Czy to początek wojen o wodę?

0
1410
views

Pamiętamy jak parę lat temu W Barcelonie zabrakło wody, co zmusiło Hiszpanię do rozpatrzenia importu wody z Francji w tankowcach. Jest to najnowszy przykład rosnącej walki o wodę na świecie – wojen o wodę.

Barcelona i tereny niedaleko niej cierpią na najgorszą suszę od wielu dekad. Jest kilka rozwiązań, obejmujących zawracanie rzek i odsalanie wody. Ale wszystko zmierza do importu wody z Marsylii drogą morską.

Przedstawiciele przemysłu wody pitnej w Marsylii mówią że nie podpisano jeszcze żadnych kontraktów i nie mówią ile kosztowała by sprzedawana przez nich woda, jednakże raczej nie przekraczałaby kosztów które ponoszą za nią mieszkańcy Marsylii. Ilość wody rozważana dotychczas jest stosunkowo niewielka – 25,000 metrów sześciennych, czyli mniej niż potrzeba na wyrośnięcie akra pszenicy, i za mało aby zaspokoić zapotrzebowanie 30 Hiszpan przez rok, bazując na średniej konsumpcji.

Lecz transakcja ta jest na tyle interesująca że przekształciła lokalny problem suszy w dyskusję na skalę międzynarodową.

Konflikt o wodę

Klimatolodzy przewidują że niektóre regiony, między innymi kraje basenu Morza Śródziemnego, będą coraz częściej odczuwać niedostatki wody spowodowane podwyższaniem się globalnej temperatury.

W połączeniu z raportami na temat powiązań „konfliktów zbrojnych z niedostatkami wody pitnej”, prognozy podniosły obawę że zmiany klimatyczne mogą wpłynąć na wojny o dostęp do wody.

„Ludzie nie będą walczyć o wodę” mówi Mark Zeitoun, z Londyńskiej Szkoły Ekonomii i Studiów Środowiskowych Wielkiej Brytanii.” Ale to nie znaczy że braki wody nie będą powodować napiętych sytuacji międzynarodowych”.

To już się dzieje. Zeitoun doradza władzom Palestyny w sprawie negocjacji o wodę z Izraelem. Izrael kontroluje 90% zasobów wody pitnej na swoim terenie. „Fakt że Palestyńczycy są pozbawieni własnych zasobów wody wcale nie polepsza sytuacji”

Tak jak Hiszpania, Palestyńskie władze rozważają jej opcję, i tak jak Hiszpania jednym ze sposobów jest import wody – w tym przypadku z Turcji, kraju który już teraz jest w trakcie rozmów na temat źródeł wody z Syrią i Irakiem.

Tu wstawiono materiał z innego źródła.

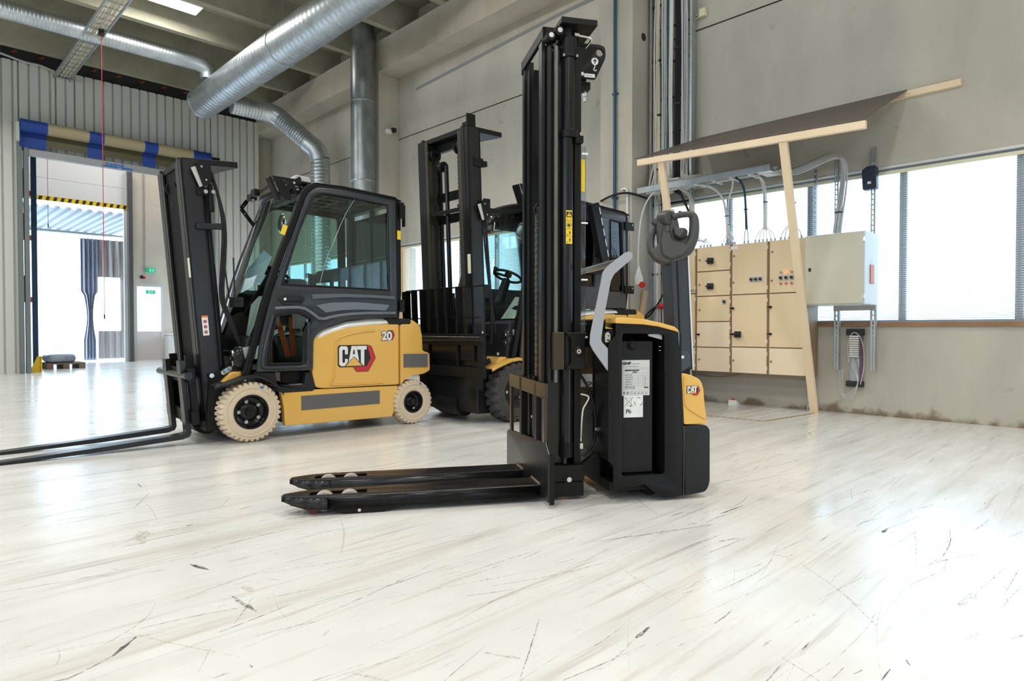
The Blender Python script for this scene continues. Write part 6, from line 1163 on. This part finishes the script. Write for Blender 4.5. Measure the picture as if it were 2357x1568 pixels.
# plywood canopy on pine posts
pc = thing('plywood_canopy', 'brown plywood rain canopy on pine battens and two slanting posts over the cabinets', 'canopy', (0, 0, 0))
def pn(n, p0, p1, a, b, up=(0, 0, 1)): return obj(n, MB().bar(p0, p1, a, b, up), M_pine, pc, bev=.003, smooth=0)
obj('front_batten', MB().box(6.235, 6.28, 1.861, 4.27, 2.782, 2.852), mat('pine_light', (.82, .65, .44), .6, var=.07, scale=2.0), pc, bev=.003, smooth=0)
for v in bpy.data.objects['front_batten'].data.vertices: v.co.z += (v.co.y - 4.27) * .042
bpy.data.objects['front_batten'].data.update()
obj('wall_batten', MB().box(7.28, WX, 1.352, 4.05, 3.20, 3.265), MATS['pine_light'], pc, bev=.003, smooth=0)
obj('plywood_sheet', MB().add([(6.235, 4.30, 2.860), (7.30, 4.05, 3.272), (7.30, 1.80, 3.272), (6.235, 1.885, 2.760), (6.235, 4.30, 2.870), (7.30, 4.05, 3.282), (7.30, 1.80, 3.282), (6.235, 1.885, 2.770)], [(0, 1, 2, 3), (7, 6, 5, 4), (0, 3, 7, 4), (1, 5, 6, 2), (0, 4, 5, 1), (3, 2, 6, 7)]), mat('brown_ply', (.105, .080, .066), .45, spec=.5, var=.06, scale=3), pc, smooth=0)
obj('post', MB().bar((6.27, 2.60, 2.72), (7.085, 2.585, .0), .05, .075, (0, 1, 0)), MATS['pine_light'], pc, bev=.003, smooth=0)
obj('post', MB().bar((6.27, 3.97, 2.80), (7.0, 3.99, .0), .05, .075, (0, 1, 0)), MATS['pine_light'], pc, bev=.003, smooth=0)
# floor marking tape and litter
tp_ = MB(); tb = MB()
def tape(p0, p1, w):
    a, b = Vector(p0), Vector(p1); d = (b - a); n = int(d.length / .07); d /= n; q = Vector((-d.y, d.x, 0)).normalized() * w / 2; sh = d.normalized() * w
    for k in range(n):
        p = a + d * k; c = p + d * .5; e = p + d
        tp_.add([p - q, c - q, c + q, p + q], [(0, 1, 2, 3)]); tb.add([c - q, e - q, e + q, c + q], [(0, 1, 2, 3)])
tape((6.105, 2.70, .0015), (7.05, 2.58, .0015), .04); tape((6.105, 2.70, .0015), (6.05, 4.1, .0015), .04)
ta = tag(obj('floor_tape', tp_, mat('tape_yellow', (.62, .45, .14), .5), smooth=0), 'worn yellow and black hazard tape on the floor in front of the cabinets', 'tape'); obj('black_stripes', tb, mat('tape_black', (.20, .18, .14), .6), ta, smooth=0)
lt = thing('litter_scrap', 'crumpled red and white paper scrap on the floor at the wall foot', 'litter', (7.17, 3.53, 0)); obj('paper', MB().prism([(-.05, .0), (.04, .0), (.05, .02), (.0, .035), (-.04, .06)], -.05, .05), M_paper, lt, smooth=0); obj('red_piece', MB().prism([(-.02, .03), (.03, .03), (.03, .07), (-.01, .08)], -.04, -.01, 'x'), M_red, lt, smooth=0)
tag(obj('hanging_wire', MB().tube([(7.25, 3.35, .40), (7.25, 3.6, .34), (7.25, 3.8, .31), (7.25, 4.05, .33)], .006, n=6, smooth=2), M_seam), 'thin brown wire sagging under the switch cabinets', 'wire')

Rzeki Tygrysu i Eufratu mają swój początek w Turcji i zasilają Syrię i Irak. Turecki rząd buduje tamy na obu rzekach, zmniejszając przepływ wody w dół rzeki, powodując napięte sytuacje z sąsiadami. ”Irak niezmiernie potrzebuje wody” mówi Zeitoun.

Woda za broń

Turcja obecnie jest eksportuje wodę na Cypr i w roku 2004 podpisała umowę wymiany wody za broń z Izraelem, w której Turcja zobowiązuje się dostarczać wodę w zmodyfikowanych tankowcach dla Izraela w zamian za czołgi i technologie lotnicze.
Sytuacja Izraela jest typowa dla krajów które źle gospodarowały swoimi zasobami wody. Modele zmian klimatycznych pokazują że woda znikająca z niektórych regionów będzie występowała bardziej obficie na innych terenach, więc kluczowe jest właściwe wykorzystanie obecnych zasobów wody.

Jeśli Hiszpania potrzebuje dużych ilości wody aby uprawiać pomarańcze które później sprzedaje do Wielkiej Brytanii, miasto takie jak Barcelona nic z tego nie ma. Jedynymi beneficjentami tej sytuacji są farmerzy na dużą skalę.